R.S.: Noi siamo tutte aziende manifatturiere, non dei servizi. Pertanto all'interno del nostro gruppo non vi è competizione. Quello che ci accomuna e ci da forza è indubbiamente avere obiettivi comuni. Come diceva pocanzi Federico, l'unione fa la forza: nel complesso, le aziende operative nella municipalità di Suzhou vantano oltre 659milioni di euro di investimenti, occupano circa 10mila addetti e coprono, con i loro capannoni produttivi, più di 600mila metri quadrati di spazio. Questi numeri parlano da soli, ma hanno efficacia solo a patto che restiamo un fronte compatto.

F.B.: Confermo quanto ha detto Renato. Come aziende manifatturiere produciamo un prodotto, sappiamo da chi rifornirci e dove lo piazzarlo. La competizione sarebbe un problema se fossimo aziende operative nel settore dei servizi.  Allora, per aumentare il portafoglio clienti, la competizione sarebbe feroce. All'interno del gruppo c'è comunicazione totale: lo scambio di informazioni è vitale, equivale a creare delle sinergie. 

Spesso si lamenta il fatto che l'Italia non è in grado di fare sistema tra le sue istituzioni. Che opinione avete a riguardo della missione di sistema che ha visitato Chongqing, Shanghai e Pechino all'inizio di giugno?

R.S.: Di sicuro la realtà italiana è molto diversa dalle altre realtà internazionali, come ad esempio la Francia o la Germania. La dimensione delle nostre aziende è molto più piccola rispetto a quella delle multinazionali europee. Spero che la missione di sistema organizzata da Confindustria, ICE e ABI abbia interpretato la propria visita al fine di creare dei contatti per iniziare delle produzioni per il mercato locale. Produrre in Cina per la Cina, è questa la nuova filosofia da sposare. E mi auguro che le occasioni in cui, come questa volta, le autorità scendono in campo direttamente per dare sostegno agli operatori siano sempre di più.

F.B.: Mi trovo nuovamente in sintonia con Renato.

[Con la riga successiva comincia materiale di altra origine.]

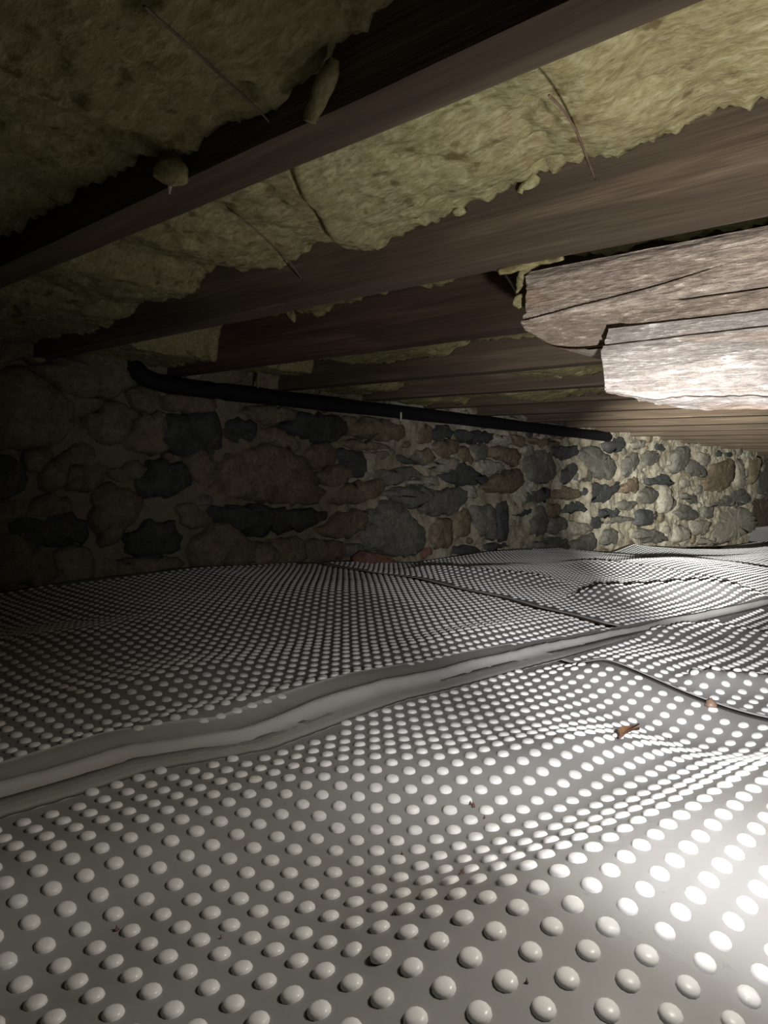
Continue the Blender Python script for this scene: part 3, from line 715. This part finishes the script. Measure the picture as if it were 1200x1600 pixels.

Oggi ha senso guardare al mercato locale: la Cina è il più grande mercato al mondo e quello con un ritmo di crescita più elevato. Per sfruttare questa opportunità dobbiamo puntare a mantenere prezzi competitivi rispetto a quelli delle aziende cinesi e essere loro superiori in termini di know-how tecnico e manageriale.

Competitività sul prezzo, know-how e management. Questi gli ingredienti che costituiscono il plus valore delle aziende italiane. Come sono organizzati i centri di ricerca e sviluppo delle vostre aziende?

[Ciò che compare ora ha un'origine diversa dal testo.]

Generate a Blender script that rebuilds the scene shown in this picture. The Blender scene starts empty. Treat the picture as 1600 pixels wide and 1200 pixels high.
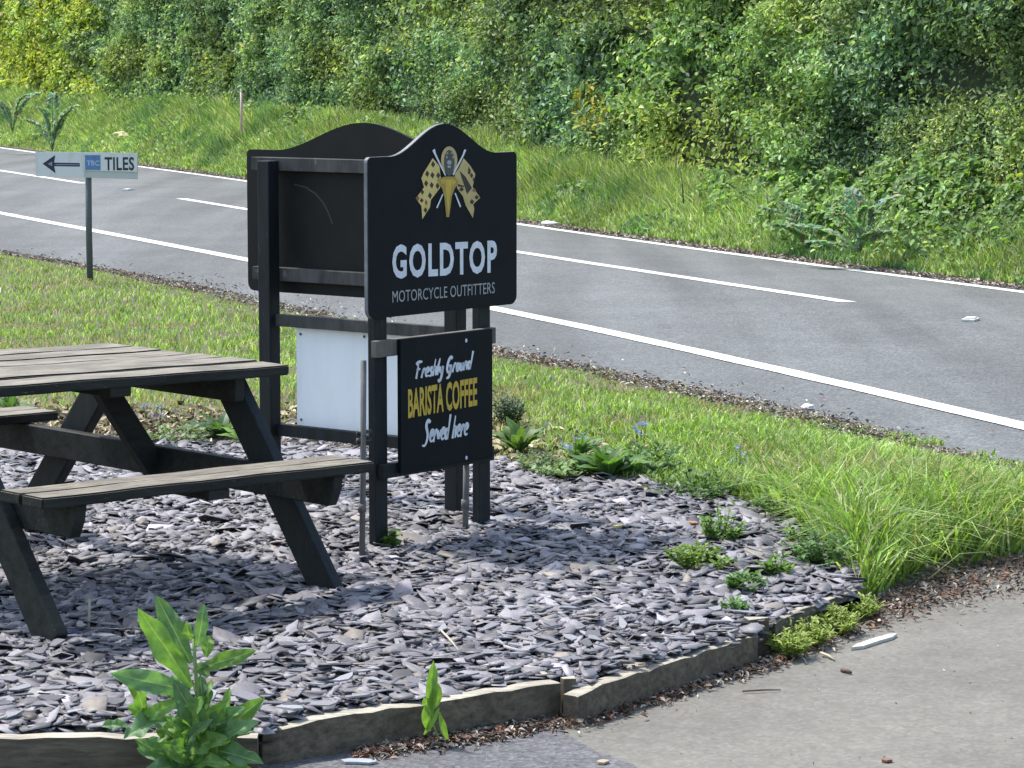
import bpy, bmesh, math, random
import numpy as np
from mathutils import Vector, Matrix
random.seed(7); rng = np.random.default_rng(11)
S = bpy.context.scene
COL = S.collection

# ---------------------------------------------------------------- camera
F, YH, H = 4400.0, 100.0, 1.8            # focal length in photo pixels, horizon row, eye height
TH = math.atan((600-YH)/F)
cd = bpy.data.cameras.new('camera'); cam = bpy.data.objects.new('camera', cd); COL.objects.link(cam)
cam.location = (0, 0, H); cam.rotation_euler = (math.pi/2-TH, 0, 0)
cd.sensor_width = 36; cd.lens = 36*F/1600; cd.clip_start = .1; cd.clip_end = 2000
S.camera = cam
# ---------------------------------------------------------------- light
SUN_EL = math.radians(60); SUN_AZ = math.atan2(-.82, .57)
W = bpy.data.worlds.new('World'); S.world = W; W.use_nodes = True
nt = W.node_tree; bg = nt.nodes['Background']
sky = nt.nodes.new('ShaderNodeTexSky'); sky.sky_type = 'NISHITA'; sky.sun_disc = False
sky.sun_elevation = SUN_EL; sky.sun_rotation = SUN_AZ; sky.air_density = 1.3; sky.dust_density = 2.5; sky.ozone_density = 1.5
nt.links.new(sky.outputs[0], bg.inputs[0]); bg.inputs[1].default_value = .15
sl = bpy.data.lights.new('sun', 'SUN'); sl.energy = 2.9; sl.angle = math.radians(3); sl.color = (1, .965, .90)
so = bpy.data.objects.new('sun', sl); COL.objects.link(so)
sd = Vector((math.sin(SUN_AZ)*math.cos(SUN_EL), math.cos(SUN_AZ)*math.cos(SUN_EL), math.sin(SUN_EL)))
so.rotation_euler = sd.to_track_quat('Z', 'Y').to_euler(); so.location = sd*20
vs = S.view_settings; vs.view_transform = 'Standard'; vs.look = 'None'; vs.gamma = 1; vs.exposure = 1.05
S.render.engine = 'CYCLES'
S.cycles.max_bounces = 6; S.cycles.transparent_max_bounces = 4

# ---------------------------------------------------------------- helpers
def U(px, py, z=0.0):
    """photo pixel -> point at height z"""
    dx, dz = (px-800)/F, (600-py)/F
    d = (dx, math.cos(TH)+dz*math.sin(TH), -math.sin(TH)+dz*math.cos(TH))
    t = (z-H)/d[2]
    return Vector((d[0]*t, d[1]*t, z))
def UY(px, py, Y):
    """photo pixel -> point at depth Y"""
    dx, dz = (px-800)/F, (600-py)/F
    d = (dx, math.cos(TH)+dz*math.sin(TH), -math.sin(TH)+dz*math.cos(TH))
    t = Y/d[1]
    return Vector((d[0]*t, Y, H+d[2]*t))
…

R.S.: la fase di ricerca e sviluppo è e sarà mantenuta in Italia. Per avere successo nel mercato cinese le nostre aziende devono proporre un prodotto di qualità e ad alto contenuto tecnologico. Se producessimo un prodotto competitivo solo sul prezzo le nostre aziende avrebbero un futuro molto breve, perché ci confronteremo con le imprese cinesi laddove queste si esprimono al meglio. Solo immettendo nel mercato un prodotto di qualità superiore – che le aziende locali non sono ancora in grado di produrre – si aprono per noi degli spazi di mercato interessanti. Questo è il nostro punto di forza e lo sarà anche nel prossimo futuro.

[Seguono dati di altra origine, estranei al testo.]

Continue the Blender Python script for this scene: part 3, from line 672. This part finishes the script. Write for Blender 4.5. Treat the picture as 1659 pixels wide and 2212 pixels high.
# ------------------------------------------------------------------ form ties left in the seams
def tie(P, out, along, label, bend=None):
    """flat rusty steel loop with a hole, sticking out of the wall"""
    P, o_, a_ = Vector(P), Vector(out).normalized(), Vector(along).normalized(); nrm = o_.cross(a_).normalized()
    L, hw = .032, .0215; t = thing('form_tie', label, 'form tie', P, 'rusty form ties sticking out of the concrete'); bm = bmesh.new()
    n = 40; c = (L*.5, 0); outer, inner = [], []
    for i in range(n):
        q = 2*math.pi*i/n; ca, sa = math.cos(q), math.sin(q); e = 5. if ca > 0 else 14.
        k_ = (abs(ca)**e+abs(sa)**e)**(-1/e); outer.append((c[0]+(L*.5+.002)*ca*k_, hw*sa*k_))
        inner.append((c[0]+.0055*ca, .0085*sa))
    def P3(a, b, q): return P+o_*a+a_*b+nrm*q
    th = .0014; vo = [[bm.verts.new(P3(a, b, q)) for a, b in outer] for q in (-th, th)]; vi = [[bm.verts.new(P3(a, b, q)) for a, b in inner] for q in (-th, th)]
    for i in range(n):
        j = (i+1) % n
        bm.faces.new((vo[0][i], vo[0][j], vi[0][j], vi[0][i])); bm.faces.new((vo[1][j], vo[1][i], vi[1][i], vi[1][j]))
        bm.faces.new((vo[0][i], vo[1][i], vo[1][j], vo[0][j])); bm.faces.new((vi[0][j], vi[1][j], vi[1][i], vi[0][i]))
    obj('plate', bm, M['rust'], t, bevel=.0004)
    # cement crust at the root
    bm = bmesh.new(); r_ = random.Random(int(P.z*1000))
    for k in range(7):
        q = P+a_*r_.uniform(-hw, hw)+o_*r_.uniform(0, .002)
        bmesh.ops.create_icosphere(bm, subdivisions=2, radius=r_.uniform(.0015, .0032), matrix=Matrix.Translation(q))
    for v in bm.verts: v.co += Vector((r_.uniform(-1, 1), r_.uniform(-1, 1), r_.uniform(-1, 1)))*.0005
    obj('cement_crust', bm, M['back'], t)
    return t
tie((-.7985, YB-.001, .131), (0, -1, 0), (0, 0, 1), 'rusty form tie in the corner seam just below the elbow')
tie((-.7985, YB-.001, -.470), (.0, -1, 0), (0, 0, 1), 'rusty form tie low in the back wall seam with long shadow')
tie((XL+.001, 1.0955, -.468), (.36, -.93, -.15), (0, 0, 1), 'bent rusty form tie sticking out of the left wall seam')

F.B.: Anche nella mia realtà industriale, il centro di ricerca e sviluppo è localizzato in Italia. Qui in Cina la mia azienda produce un prodotto finito, ma i componenti utilizzati nel processo di assemblaggio si suddividono in due categorie: chiave e no. I componenti 'chiave' vengono importati e, a causa dei dazi e dei prezzi di logistica, hanno un costo assai elevato; quelli 'non-chiave' vengono invece reperiti nel mercato locale e ci permettono di risparmiare sui costi di produzione.

Il 9 giugno scorso, in occasione del terzo "Meeting tra le Autorità Municipali di Suzhou e le Aziende Italiane", è stato più volte elogiato il vostro lavoro, tanto da essere considerato un 'modello da imitare'. Qual è la vostra opinione da interni?

R.S.: Sinceramente non ci siamo mai posti l'obiettivo di diventare un modello, né tantomeno ci sentiamo di esserlo. Quello che facciamo e abbiamo fatto è in primo luogo nell'interesse di tutti noi; se poi costituisce un punto di partenza e fonte di ispirazione per altri imprenditori, non può che farci piacere.

Il Governo cinese come interlocutore. I vostri rapporti hanno risentito della crisi dello scorso anno?

R.S.: La crisi in Cina non si è sentita forte come in Europa. Il Governo ha sostenuto le aziende e ha supportato l'economia in maniera massiccia. Qui c'è stato un piccolo calo della produzione tra la fine del 2008 e l'inizio del 2009, ma già dalla seconda metà dell'anno l'economia ha iniziato a riprendersi. La crisi si è sentita maggiormente fra le aziende che avevano come mercati di riferimento quello europeo o americano.

Il concetto di 'indigenous innovation' è il nuovo baluardo della politica del Governo cinese. Le strategie e le condizionalità del governo sono cambiate nei confronti degli investimenti esteri diretti (FDI)?

R.S.: Il nocciolo della questione è che oggi la Cina ha un'economia forte e una crescita costante e quindi non ha più bisogno delle aziende straniere e degli FDI come l'aveva in passato. Pertanto tanto il governo centrale che i governi locali locale hanno la possibilità di rifiutare degli investimenti che non sono conformi con le nuove regole e i nuovi obiettivi. Possono scremare, selezionare e dare priorità a quelle imprese e a quei progetti che più possono essere utili al loro sviluppo futuro.